## What to work on
Repeat, exactly as written, every line from the one holding "were 1600x1200 pixels." through the one holding "3.22, .80, .83, .004), 'palegrey', t)". Leave out all other lines.

## Records to use

______________________________

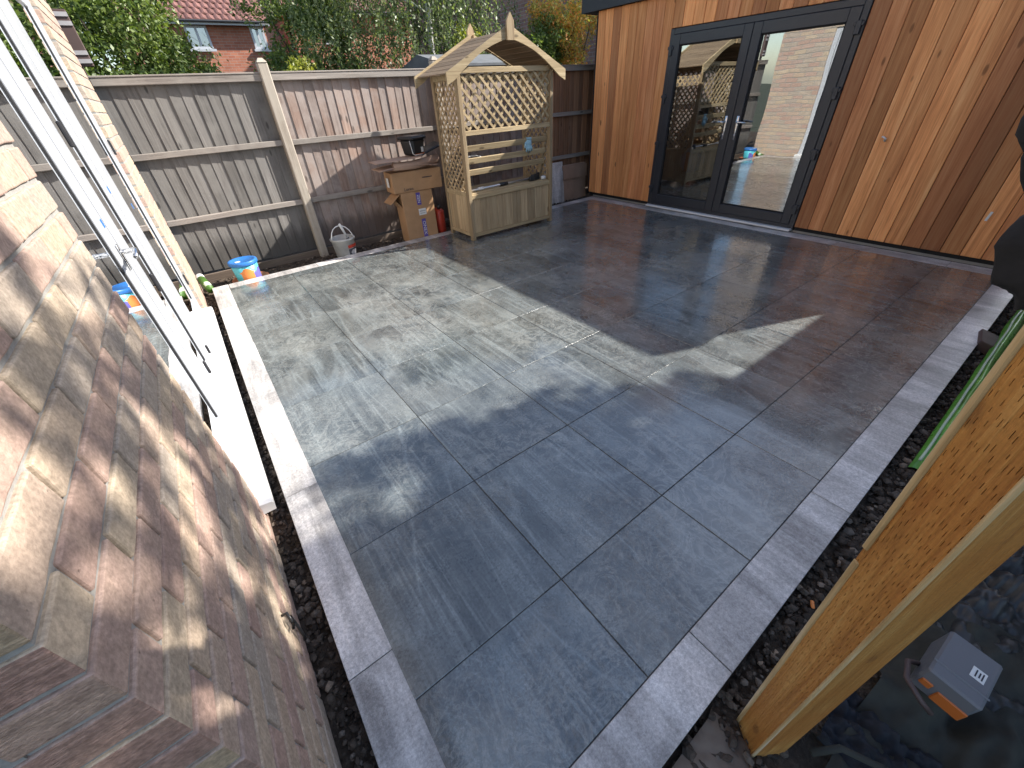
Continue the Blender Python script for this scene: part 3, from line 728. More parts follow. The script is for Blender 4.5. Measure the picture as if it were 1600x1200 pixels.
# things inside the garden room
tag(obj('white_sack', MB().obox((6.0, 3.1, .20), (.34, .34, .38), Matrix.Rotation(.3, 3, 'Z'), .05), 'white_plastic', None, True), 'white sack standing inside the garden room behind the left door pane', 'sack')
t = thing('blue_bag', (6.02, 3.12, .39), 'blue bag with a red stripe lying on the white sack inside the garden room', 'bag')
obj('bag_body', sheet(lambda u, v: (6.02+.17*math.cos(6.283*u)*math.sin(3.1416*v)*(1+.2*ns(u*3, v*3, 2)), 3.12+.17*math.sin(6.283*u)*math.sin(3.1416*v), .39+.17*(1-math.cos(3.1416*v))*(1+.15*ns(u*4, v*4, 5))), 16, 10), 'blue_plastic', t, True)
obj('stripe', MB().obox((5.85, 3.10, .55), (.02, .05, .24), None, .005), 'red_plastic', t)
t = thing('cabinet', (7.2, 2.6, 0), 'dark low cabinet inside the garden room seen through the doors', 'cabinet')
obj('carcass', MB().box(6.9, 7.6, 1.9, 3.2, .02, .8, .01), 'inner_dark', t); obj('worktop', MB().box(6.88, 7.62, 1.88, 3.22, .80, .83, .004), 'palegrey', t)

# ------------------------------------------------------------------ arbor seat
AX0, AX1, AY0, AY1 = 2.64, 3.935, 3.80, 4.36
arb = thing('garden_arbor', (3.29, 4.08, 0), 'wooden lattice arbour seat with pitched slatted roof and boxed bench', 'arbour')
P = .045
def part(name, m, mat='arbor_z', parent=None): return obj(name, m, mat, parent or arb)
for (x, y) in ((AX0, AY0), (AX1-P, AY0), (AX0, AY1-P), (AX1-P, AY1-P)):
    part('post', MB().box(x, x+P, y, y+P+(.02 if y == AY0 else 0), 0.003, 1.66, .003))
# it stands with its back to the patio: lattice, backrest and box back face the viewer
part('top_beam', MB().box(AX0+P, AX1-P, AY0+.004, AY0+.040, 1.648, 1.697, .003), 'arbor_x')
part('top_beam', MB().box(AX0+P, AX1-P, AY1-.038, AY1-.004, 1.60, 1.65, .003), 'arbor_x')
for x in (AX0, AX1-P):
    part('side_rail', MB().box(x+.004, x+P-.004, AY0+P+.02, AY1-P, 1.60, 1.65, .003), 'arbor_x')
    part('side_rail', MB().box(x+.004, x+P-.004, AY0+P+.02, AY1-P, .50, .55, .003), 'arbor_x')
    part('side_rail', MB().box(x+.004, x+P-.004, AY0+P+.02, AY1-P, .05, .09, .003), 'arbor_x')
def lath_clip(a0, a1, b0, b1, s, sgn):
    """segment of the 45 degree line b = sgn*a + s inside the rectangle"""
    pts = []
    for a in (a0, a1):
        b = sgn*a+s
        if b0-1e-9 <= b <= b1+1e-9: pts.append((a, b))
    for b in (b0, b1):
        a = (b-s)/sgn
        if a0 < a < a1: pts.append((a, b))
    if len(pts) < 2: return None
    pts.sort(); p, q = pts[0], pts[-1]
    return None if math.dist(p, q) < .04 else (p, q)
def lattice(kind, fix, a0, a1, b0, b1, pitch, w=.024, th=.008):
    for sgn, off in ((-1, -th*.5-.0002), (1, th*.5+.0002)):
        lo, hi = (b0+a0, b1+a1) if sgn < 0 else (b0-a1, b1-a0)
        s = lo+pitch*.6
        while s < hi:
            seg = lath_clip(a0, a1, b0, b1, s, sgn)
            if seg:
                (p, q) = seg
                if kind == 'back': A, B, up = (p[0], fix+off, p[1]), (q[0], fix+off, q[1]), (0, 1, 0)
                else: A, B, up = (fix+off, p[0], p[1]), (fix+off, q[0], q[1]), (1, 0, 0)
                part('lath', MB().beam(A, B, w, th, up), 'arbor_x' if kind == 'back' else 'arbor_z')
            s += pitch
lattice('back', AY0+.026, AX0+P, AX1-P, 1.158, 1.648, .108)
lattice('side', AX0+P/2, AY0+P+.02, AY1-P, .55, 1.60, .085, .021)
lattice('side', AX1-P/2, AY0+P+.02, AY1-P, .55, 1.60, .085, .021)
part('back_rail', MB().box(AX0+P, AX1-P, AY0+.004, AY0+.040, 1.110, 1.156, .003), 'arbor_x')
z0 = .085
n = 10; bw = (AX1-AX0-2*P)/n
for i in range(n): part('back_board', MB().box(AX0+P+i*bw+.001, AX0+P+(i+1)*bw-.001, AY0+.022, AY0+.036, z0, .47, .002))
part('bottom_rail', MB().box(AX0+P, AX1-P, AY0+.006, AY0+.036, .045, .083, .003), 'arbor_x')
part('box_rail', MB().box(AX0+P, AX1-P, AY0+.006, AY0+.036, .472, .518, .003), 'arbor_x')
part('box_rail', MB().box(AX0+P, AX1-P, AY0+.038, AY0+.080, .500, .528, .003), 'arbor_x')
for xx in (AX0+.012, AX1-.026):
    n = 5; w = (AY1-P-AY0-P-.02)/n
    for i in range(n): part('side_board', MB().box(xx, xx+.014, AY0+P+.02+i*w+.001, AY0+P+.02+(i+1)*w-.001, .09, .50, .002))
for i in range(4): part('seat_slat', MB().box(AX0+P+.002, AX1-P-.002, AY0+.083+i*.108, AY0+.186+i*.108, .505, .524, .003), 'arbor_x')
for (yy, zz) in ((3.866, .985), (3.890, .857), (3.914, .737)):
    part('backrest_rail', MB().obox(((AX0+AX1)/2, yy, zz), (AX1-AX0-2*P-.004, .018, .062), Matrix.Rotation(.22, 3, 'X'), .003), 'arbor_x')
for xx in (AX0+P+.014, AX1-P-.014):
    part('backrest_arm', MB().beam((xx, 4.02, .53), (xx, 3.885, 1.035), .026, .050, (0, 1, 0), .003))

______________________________

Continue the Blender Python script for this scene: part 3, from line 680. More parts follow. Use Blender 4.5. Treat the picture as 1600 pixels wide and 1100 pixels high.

______________________________

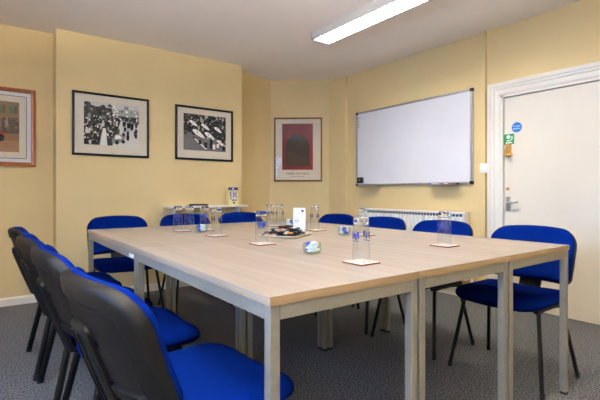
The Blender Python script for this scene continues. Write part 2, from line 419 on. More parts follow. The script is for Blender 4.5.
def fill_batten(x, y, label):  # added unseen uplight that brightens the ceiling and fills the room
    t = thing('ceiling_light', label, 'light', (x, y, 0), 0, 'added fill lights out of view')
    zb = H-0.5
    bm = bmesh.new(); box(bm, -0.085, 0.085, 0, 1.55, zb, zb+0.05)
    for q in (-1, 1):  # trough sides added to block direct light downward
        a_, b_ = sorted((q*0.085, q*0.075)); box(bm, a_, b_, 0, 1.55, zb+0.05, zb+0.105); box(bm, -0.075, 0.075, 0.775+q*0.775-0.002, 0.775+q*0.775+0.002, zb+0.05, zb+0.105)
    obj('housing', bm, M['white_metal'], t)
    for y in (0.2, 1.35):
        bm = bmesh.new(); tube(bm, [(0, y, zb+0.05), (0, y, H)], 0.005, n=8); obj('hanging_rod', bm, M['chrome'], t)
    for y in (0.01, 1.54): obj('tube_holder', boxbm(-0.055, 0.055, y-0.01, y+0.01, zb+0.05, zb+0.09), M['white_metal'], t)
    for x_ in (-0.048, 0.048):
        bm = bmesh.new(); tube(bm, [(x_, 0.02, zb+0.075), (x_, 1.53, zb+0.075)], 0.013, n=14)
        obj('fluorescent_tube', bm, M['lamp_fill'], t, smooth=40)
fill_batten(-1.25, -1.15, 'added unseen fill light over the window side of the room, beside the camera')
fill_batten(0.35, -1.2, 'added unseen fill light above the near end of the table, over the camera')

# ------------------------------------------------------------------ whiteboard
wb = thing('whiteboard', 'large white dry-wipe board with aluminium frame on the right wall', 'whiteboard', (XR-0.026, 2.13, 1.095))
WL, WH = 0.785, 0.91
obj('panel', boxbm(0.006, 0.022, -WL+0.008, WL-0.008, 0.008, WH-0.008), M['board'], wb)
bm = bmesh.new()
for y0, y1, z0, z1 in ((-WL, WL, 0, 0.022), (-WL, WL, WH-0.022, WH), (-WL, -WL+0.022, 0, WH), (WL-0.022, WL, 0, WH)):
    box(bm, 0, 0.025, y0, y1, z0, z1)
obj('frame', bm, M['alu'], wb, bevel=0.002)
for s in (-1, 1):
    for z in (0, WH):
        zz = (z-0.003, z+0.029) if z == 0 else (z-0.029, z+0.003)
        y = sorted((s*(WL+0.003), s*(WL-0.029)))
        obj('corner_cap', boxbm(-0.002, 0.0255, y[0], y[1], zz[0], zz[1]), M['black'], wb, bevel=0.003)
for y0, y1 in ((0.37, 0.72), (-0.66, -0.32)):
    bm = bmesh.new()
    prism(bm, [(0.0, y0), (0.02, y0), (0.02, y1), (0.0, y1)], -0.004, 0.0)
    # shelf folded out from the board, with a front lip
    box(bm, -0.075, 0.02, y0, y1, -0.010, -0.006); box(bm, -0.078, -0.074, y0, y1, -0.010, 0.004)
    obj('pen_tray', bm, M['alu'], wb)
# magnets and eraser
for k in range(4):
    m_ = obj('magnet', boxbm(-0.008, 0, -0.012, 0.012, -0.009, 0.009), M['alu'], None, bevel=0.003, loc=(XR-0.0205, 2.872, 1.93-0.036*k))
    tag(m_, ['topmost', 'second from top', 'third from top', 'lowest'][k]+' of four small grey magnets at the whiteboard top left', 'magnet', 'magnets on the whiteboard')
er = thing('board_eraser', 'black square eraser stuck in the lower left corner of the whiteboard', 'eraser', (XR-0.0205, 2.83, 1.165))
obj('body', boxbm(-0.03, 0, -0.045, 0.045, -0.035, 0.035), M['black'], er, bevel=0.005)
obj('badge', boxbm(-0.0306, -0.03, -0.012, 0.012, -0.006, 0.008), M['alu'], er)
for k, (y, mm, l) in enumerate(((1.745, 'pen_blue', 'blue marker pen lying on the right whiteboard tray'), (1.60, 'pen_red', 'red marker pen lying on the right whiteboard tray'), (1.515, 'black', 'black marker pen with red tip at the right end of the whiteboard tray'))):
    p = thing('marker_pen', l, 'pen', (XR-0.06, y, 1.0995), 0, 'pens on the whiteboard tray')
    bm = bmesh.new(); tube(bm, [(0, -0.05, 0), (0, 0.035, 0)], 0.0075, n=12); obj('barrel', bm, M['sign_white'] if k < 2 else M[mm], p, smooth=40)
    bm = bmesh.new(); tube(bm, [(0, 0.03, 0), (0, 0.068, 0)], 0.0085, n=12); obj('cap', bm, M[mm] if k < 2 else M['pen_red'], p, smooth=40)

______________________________

## Response
Continue the Blender Python script for this scene: part 3, from line 728. More parts follow. The script is for Blender 4.5. Measure the picture as if it were 1600x1200 pixels.
# things inside the garden room
tag(obj('white_sack', MB().obox((6.0, 3.1, .20), (.34, .34, .38), Matrix.Rotation(.3, 3, 'Z'), .05), 'white_plastic', None, True), 'white sack standing inside the garden room behind the left door pane', 'sack')
t = thing('blue_bag', (6.02, 3.12, .39), 'blue bag with a red stripe lying on the white sack inside the garden room', 'bag')
obj('bag_body', sheet(lambda u, v: (6.02+.17*math.cos(6.283*u)*math.sin(3.1416*v)*(1+.2*ns(u*3, v*3, 2)), 3.12+.17*math.sin(6.283*u)*math.sin(3.1416*v), .39+.17*(1-math.cos(3.1416*v))*(1+.15*ns(u*4, v*4, 5))), 16, 10), 'blue_plastic', t, True)
obj('stripe', MB().obox((5.85, 3.10, .55), (.02, .05, .24), None, .005), 'red_plastic', t)
t = thing('cabinet', (7.2, 2.6, 0), 'dark low cabinet inside the garden room seen through the doors', 'cabinet')
obj('carcass', MB().box(6.9, 7.6, 1.9, 3.2, .02, .8, .01), 'inner_dark', t); obj('worktop', MB().box(6.88, 7.62, 1.88, 3.22, .80, .83, .004), 'palegrey', t)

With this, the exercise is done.